Friday 24 February 2012

How the Hippies Saved Physics


How the Hippies Saved Physics: Science, Counterculture, and the Quantum Revival by David Kaiser 


Financial Times, 14-15 January 2012


Quantum teleportation may sound like science fiction, but in 1997 a team led by Austrian physicist Anton Zeilinger turned it into a scientific fact. A single particle was transported, not physically but through transferring its quantum properties to a second particle, thereby effectively teleporting it from one place to another. Although not as dramatic as Captain Kirk being “beamed up”, it was nonetheless a stunning demonstration of a process deemed impossible just a decade earlier.

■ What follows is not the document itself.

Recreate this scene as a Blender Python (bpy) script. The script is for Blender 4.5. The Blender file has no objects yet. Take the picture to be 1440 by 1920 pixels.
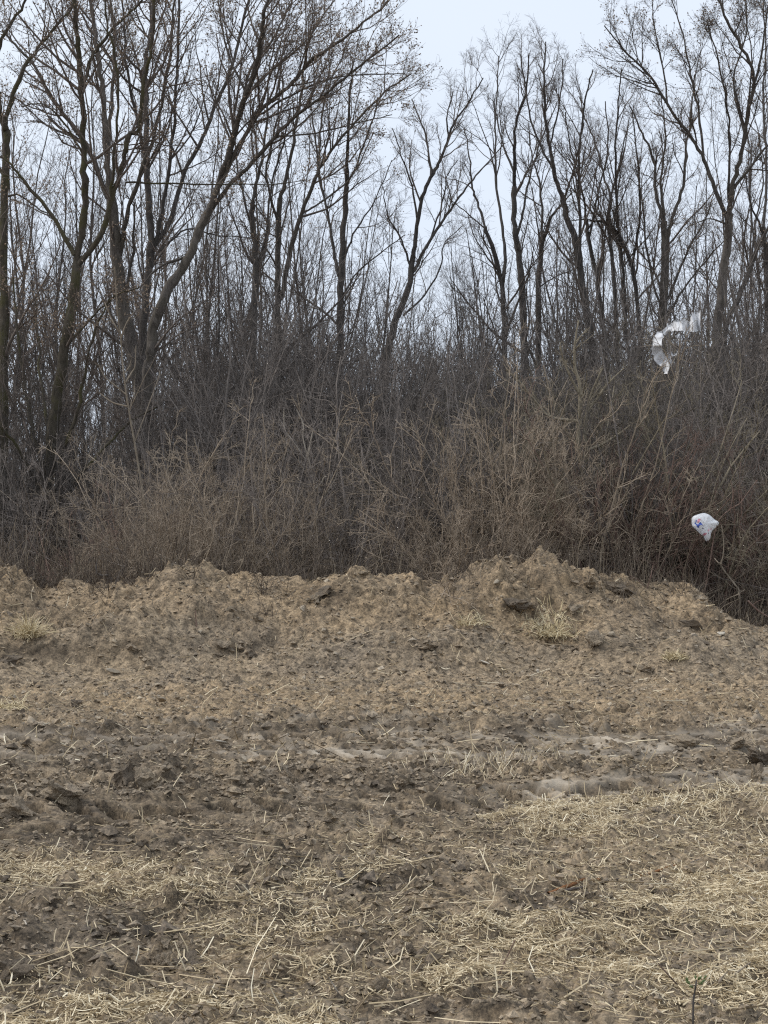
import bpy, math, random
import numpy as np

C = bpy.context.scene
rng = np.random.default_rng(7)
random.seed(7)

# ------------------------------------------------------------------ camera, sky, sun, exposure
F, CX, HY, EYE = 2700.0, 720.0, 980.0, 1.6       # focal length and horizon in photo pixels, eye height
cam = bpy.data.cameras.new('camera')
camo = bpy.data.objects.new('camera', cam)
C.collection.objects.link(camo)
camo.location = (0, 0, EYE)
camo.rotation_euler = (math.radians(90), 0, 0)
cam.sensor_fit = 'VERTICAL'
cam.sensor_height = 36.0
cam.lens = 36.0 * F / 1920.0
cam.shift_y = 20.0 / 1920.0
cam.clip_start, cam.clip_end = 0.1, 2000
C.camera = camo

W = bpy.data.worlds.new('World')
C.world = W
W.use_nodes = True
wn = W.node_tree
wn.nodes.clear()
SUN_EL, SUN_ROT = math.radians(52), math.radians(262)
sky = wn.nodes.new('ShaderNodeTexSky')
sky.sky_type = 'NISHITA'
sky.sun_disc = False
sky.sun_elevation = SUN_EL
sky.sun_rotation = SUN_ROT
sky.dust_density = 4.0
cloud = wn.nodes.new('ShaderNodeMix'); cloud.data_type = 'RGBA'
cloud.inputs[0].default_value = 0.88               # an overcast deck over the clear sky
tc = wn.nodes.new('ShaderNodeTexCoord')
cn = wn.nodes.new('ShaderNodeTexNoise'); cn.inputs['Scale'].default_value = 2.2; cn.inputs['Detail'].default_value = 3
cr = wn.nodes.new('ShaderNodeValToRGB')
cr.color_ramp.elements[0].position, cr.color_ramp.elements[1].position = 0.3, 0.75
cr.color_ramp.elements[0].color = (6.9, 7.65, 8.8, 1)
cr.color_ramp.elements[1].color = (7.7, 8.35, 9.2, 1)
bg = wn.nodes.new('ShaderNodeBackground'); bg.inputs['Strength'].default_value = 0.1
wo = wn.nodes.new('ShaderNodeOutputWorld')
L = wn.links.new
L(tc.outputs['Generated'], cn.inputs['Vector']); L(cn.outputs['Fac'], cr.inputs['Fac'])
L(sky.outputs[0], cloud.inputs[6]); L(cr.outputs[0], cloud.inputs[7])
L(cloud.outputs[2], bg.inputs['Color']); L(bg.outputs[0], wo.inputs['Surface'])

sun = bpy.data.lights.new('sun', 'SUN')
sun.energy = 1.5; sun.angle = math.radians(10); sun.color = (1, .955, .89)
suno = bpy.data.objects.new('sun', sun)
C.collection.objects.link(suno)
suno.rotation_euler = (math.radians(38), 0, math.radians(-98))

C.view_settings.view_transform = 'Standard'
C.view_settings.look = 'None'
C.view_settings.exposure = 0.30
C.view_settings.gamma = 1.0
C.view_settings.use_curve_mapping = False
C.cycles.use_denoising = False
C.cycles.sample_clamp_indirect = 3
C.cycles.max_bounces = 5
C.cycles.diffuse_bounces = 3
C.cycles.pixel_filter_type = 'BLACKMAN_HARRIS'
C.cycles.filter_width = 1.2

# ------------------------------------------------------------------ helpers
def at(px, py, d):                    # a photo point at depth d -> a place in the world
    return np.array(((px - CX) / F * d, d, EYE - (py - HY) / F * d))

def link(o, parent=None):
    C.collection.objects.link(o)
    if parent is not None: o.parent = parent
    return o

def empty(name, loc, label, cat, group=None, rz=0.0):
    o = bpy.data.objects.new(name, None)
    o.empty_display_size = .2
    o.location = loc; o.rotation_euler = (0, 0, rz)
    link(o)
    return tag(o, label, cat, group)

def tag(o, label=None, cat=None, group=None, kind=None):
    if label: o['label'] = label
    if cat: o['category'] = cat
    if group: o['group'] = group
    if kind: o['kind'] = kind
    return o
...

Even more remarkable is the fact that quantum teleportation and – for example – the ideas that underpin quantum-encrypted bank transfers have their origins in the hazy, drug-fuelled excesses of the 1970s New Age movement. As David Kaiser, a physicist at the Massachusetts Institute of Technology, explains in How the Hippies Saved Physics, many of the concepts at the heart of today’s science of quantum information can be traced back to a freewheeling circle of young physicists involved in an informal discussion group founded in May 1975 at the Lawrence Berkeley National Laboratory in California.

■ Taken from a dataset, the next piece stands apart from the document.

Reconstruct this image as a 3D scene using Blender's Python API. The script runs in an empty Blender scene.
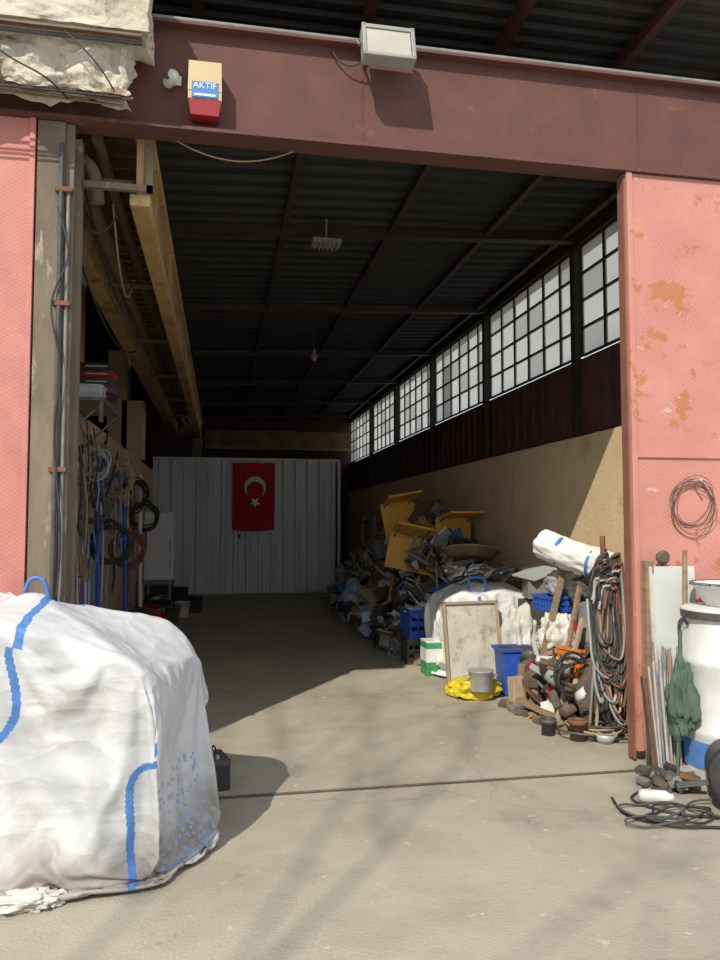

Calling themselves the “Fundamental Fysiks Group” (FFG), they met weekly for nearly four years as they sought to recapture the excitement and mystery that had attracted them to physics in the first place. Members came and went as the group organised workshops and conferences on everythingfrom LSD to extrasensory perception, clairvoyance, psychokinesis and eastern mysticism with a heavy dose of quantum physics – the science of the atomic and sub-atomic levels of reality where mind-bending, counterintuitive ideas are the norm. This heady cocktail was already being sipped in the very first meeting, as Fritjof Capra spoke about his then new book The Tao of Physics, in which he argued that parallels existed between quantum theory and eastern mysticism.


Kaiser, too, sees an interconnection between the FFG, quantum pioneers such as Albert Einstein and Niels Bohr, and the debate over what quantum physics reveals about the nature of reality. Einstein admitted to having spent a hundred times longer thinking about quantum physics than his theory of relativity and believed there was “a real world existing independently of perception”. Bohr, meanwhile, maintained that there was no objective reality but only an “abstract quantum description”.

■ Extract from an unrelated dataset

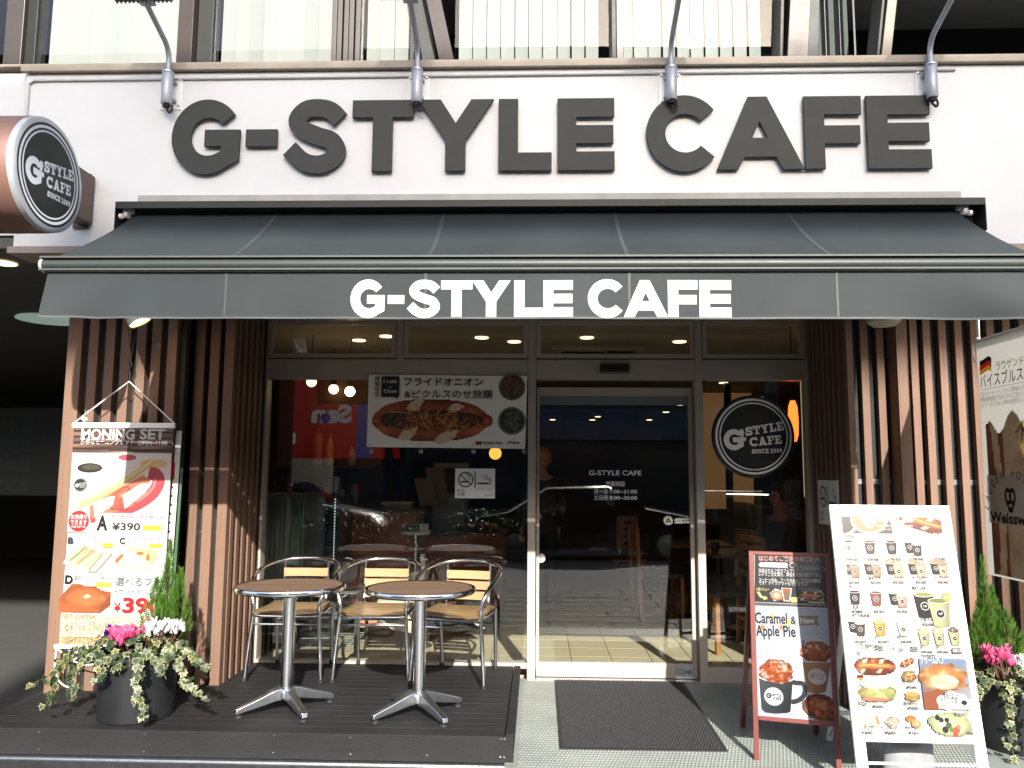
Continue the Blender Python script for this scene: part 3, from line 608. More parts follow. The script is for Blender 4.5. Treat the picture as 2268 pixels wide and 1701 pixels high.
for s, x in ((-1, -2.185), (1, 2.175)):
    gmb = MB(); gmb.lathe([(.0, -.012), (.022, -.011), (.024, .011), (0, .012)], 14, (x, FY-.15, 2.735), 'x'); gmb.lathe([(.0, -.009), (.014, -.008), (.014, .008), (0, .009)], 12, (x+s*.02, FY-.17, 2.715), 'x'); gmb.box(x-.02, x+.02, FY-.16, FY-.11, 2.745, 2.768)
    gmb.build('gear', WHITEFR, aw, smooth=True)
for s in (-1, 1):       # folding arms under the cloth
    MB().bar((s*1.9, FY-.10, 2.62), (s*1.2, -1.80, 2.40), .035, .03).bar((s*1.2, -1.80, 2.40), (s*1.9, VY+.04, 2.275), .03, .026).build('folding_arm', GREYPAINT, aw)
# ============================================================ ROUND SIGNS
def logo(p, cx, cy, r, ink='d9dde0', face='1d2322', rings=True, tilt=9.5):
    p.disc(cx, cy, r, face, n=56)
    if rings: p.ring(cx, cy, r*.895, r*.95, ink, 56); p.ring(cx, cy, r*.815, r*.85, ink, 56)
    g = lambda a, b: (cx+a*r, cy+b*r)
    x, y = g(-.745, -.335); p.glyphs('G', x, y, .50*r, .50*r, ink)
    x, y = g(-.285, -.01); p.glyphs('-STYLE', x, y, .215*r, 1.06*r, ink, rot=tilt)
    x, y = g(-.095, -.255); p.glyphs('CAFE', x, y, .215*r, .80*r, ink, rot=tilt*.6)
    x, y = g(-.06, -.43); p.glyphs('SINCE 2009', x, y, .105*r, .76*r, ink, rot=tilt*.25)
ds = thing('round_projecting_sign', 'round brown drum sign with the cafe logo sticking out from the fascia', 'sign', (-2.4, -1.75, 2.76))
cc = (-2.30, -2.04, 2.757)
MB().lathe([(.262, -.27), (.268, -.262), (.268, -.035), (.266, -.03)], 64, cc, 'x').build('drum', mat('drum_brown', (.17, .085, .068), .5, amt=.1, dirt=.15), ds, smooth=True)
MB().lathe([(.262, -.262), (0, -.26)], 64, cc, 'x').build('back_plate', mat('drum_brown', (.17, .085, .068), .5), ds)
MB().lathe([(.2655, -.030), (.2655, -.004), (.258, .0), (.238, .001)], 64, cc, 'x', cap=False).build('rim', mat('rim_silver', (.42, .44, .47), .3, .3), ds, smooth=True)
p = Pr(); logo(p, 0, 0, .240, ink='c9ccd4'); p.put('sign_face', ds, frame3((-2.2985, -2.04, 2.757), (0, 1, 0), (0, 0, 1)))
MB().box(-2.53, -2.45, -1.80, FY-.012, 2.72, 2.99).build('mounting_box', mat('box_brown', (.10, .066, .05), .5), ds, bevel=.003)
MB().box(-2.56, -2.475, FY-.012, FY-.001, 2.70, 3.01).build('mounting_plate', mat('box_brown', (.10, .066, .05), .5), ds)
ws = thing('round_window_sign', 'round black and silver cafe logo disc on the window right of the door', 'sign', (1.485, -.02, 1.645))
MB().lathe([(0, -.024), (.272, -.022), (.282, -.017), (.286, -.005), (.284, -.0045)], 72, (1.485, 0, 1.645), 'y').build('disc', mat('disc_black', (.012, .014, .014), .25), ws, smooth=True)
p = Pr(); logo(p, 0, 0, .276, ink='fbfdfc', face='161c1d'); p.put('logo', ws, frame3((1.485, -.0246, 1.645), (1, 0, 0), (0, 0, 1)))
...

By the time Capra and FFG members began studying physics in the 1960s and 1970s, the cold war imperative to find practical applications meant that such philosophical engagement had fallen out of fashion in favour of a “shut up and calculate” approach.


John Bell
What fascinates Kaiser is the mismatch between the FFG scientists’ “soaring intellectual aspirations and their modest professional platform” as they rescued Bell’s theorem – one of the great achievements of 20th-century physics – from a decade of obscurity. In 1964 John Bell managed to discover what had eluded both Einstein and Bohr: a mathematical theorem that offered a way of deciding between their opposing world views. Bell’s theorem stipulated that quantum objects that had once interacted with each other would retain a strange connection. Nudge a particle here and its partner would instantaneously dance over there – they remained “entangled” regardless of whether they were nanometres or light years apart.


Entanglement, for the likes of Capra, was akin to the eastern mystics’ emphasis on holism. Not everyone may have followed him there, but as the FFG grappled with Bell’s theorem it forced more conventionally minded physicists to pay attention. Today only the provenance of its successes would raise an eyebrow. Like so many of their peers, the hippies who “saved” physics have been absorbed by the mainstream.